Reproduce the data that follows in its entirety, character for character.

□ □ □ □ □ □ □

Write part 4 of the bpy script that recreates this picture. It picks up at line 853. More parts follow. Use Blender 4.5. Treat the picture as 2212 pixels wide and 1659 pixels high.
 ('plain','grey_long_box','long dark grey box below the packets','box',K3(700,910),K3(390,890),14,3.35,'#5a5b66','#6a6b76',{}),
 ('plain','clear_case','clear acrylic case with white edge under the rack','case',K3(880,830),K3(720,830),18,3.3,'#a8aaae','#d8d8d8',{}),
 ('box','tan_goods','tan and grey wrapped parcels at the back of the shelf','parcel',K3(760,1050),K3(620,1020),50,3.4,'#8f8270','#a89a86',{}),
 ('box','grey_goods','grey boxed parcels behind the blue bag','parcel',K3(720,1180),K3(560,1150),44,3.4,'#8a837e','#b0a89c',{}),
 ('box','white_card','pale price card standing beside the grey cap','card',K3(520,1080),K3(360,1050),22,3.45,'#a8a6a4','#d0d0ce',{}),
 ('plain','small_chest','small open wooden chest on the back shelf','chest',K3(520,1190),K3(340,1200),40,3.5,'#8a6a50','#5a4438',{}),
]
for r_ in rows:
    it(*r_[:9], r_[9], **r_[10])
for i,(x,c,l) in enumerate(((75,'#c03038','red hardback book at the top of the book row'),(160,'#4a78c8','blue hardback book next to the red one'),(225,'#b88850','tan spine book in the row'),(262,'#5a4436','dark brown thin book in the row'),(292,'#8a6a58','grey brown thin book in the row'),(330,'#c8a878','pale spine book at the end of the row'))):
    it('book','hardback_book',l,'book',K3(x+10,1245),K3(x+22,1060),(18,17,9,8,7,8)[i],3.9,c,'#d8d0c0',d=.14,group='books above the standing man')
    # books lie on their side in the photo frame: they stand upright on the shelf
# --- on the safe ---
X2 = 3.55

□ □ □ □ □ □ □

__The result__
Write part 4 of the bpy script that recreates this picture. It picks up at line 853. More parts follow. Use Blender 4.5. Treat the picture as 2212 pixels wide and 1659 pixels high.
 ('plain','grey_long_box','long dark grey box below the packets','box',K3(700,910),K3(390,890),14,3.35,'#5a5b66','#6a6b76',{}),
 ('plain','clear_case','clear acrylic case with white edge under the rack','case',K3(880,830),K3(720,830),18,3.3,'#a8aaae','#d8d8d8',{}),
 ('box','tan_goods','tan and grey wrapped parcels at the back of the shelf','parcel',K3(760,1050),K3(620,1020),50,3.4,'#8f8270','#a89a86',{}),
 ('box','grey_goods','grey boxed parcels behind the blue bag','parcel',K3(720,1180),K3(560,1150),44,3.4,'#8a837e','#b0a89c',{}),
 ('box','white_card','pale price card standing beside the grey cap','card',K3(520,1080),K3(360,1050),22,3.45,'#a8a6a4','#d0d0ce',{}),
 ('plain','small_chest','small open wooden chest on the back shelf','chest',K3(520,1190),K3(340,1200),40,3.5,'#8a6a50','#5a4438',{}),
]
for r_ in rows:
    it(*r_[:9], r_[9], **r_[10])
for i,(x,c,l) in enumerate(((75,'#c03038','red hardback book at the top of the book row'),(160,'#4a78c8','blue hardback book next to the red one'),(225,'#b88850','tan spine book in the row'),(262,'#5a4436','dark brown thin book in the row'),(292,'#8a6a58','grey brown thin book in the row'),(330,'#c8a878','pale spine book at the end of the row'))):
    it('book','hardback_book',l,'book',K3(x+10,1245),K3(x+22,1060),(18,17,9,8,7,8)[i],3.9,c,'#d8d0c0',d=.14,group='books above the standing man')
    # books lie on their side in the photo frame: they stand upright on the shelf
# --- on the safe ---
X2 = 3.55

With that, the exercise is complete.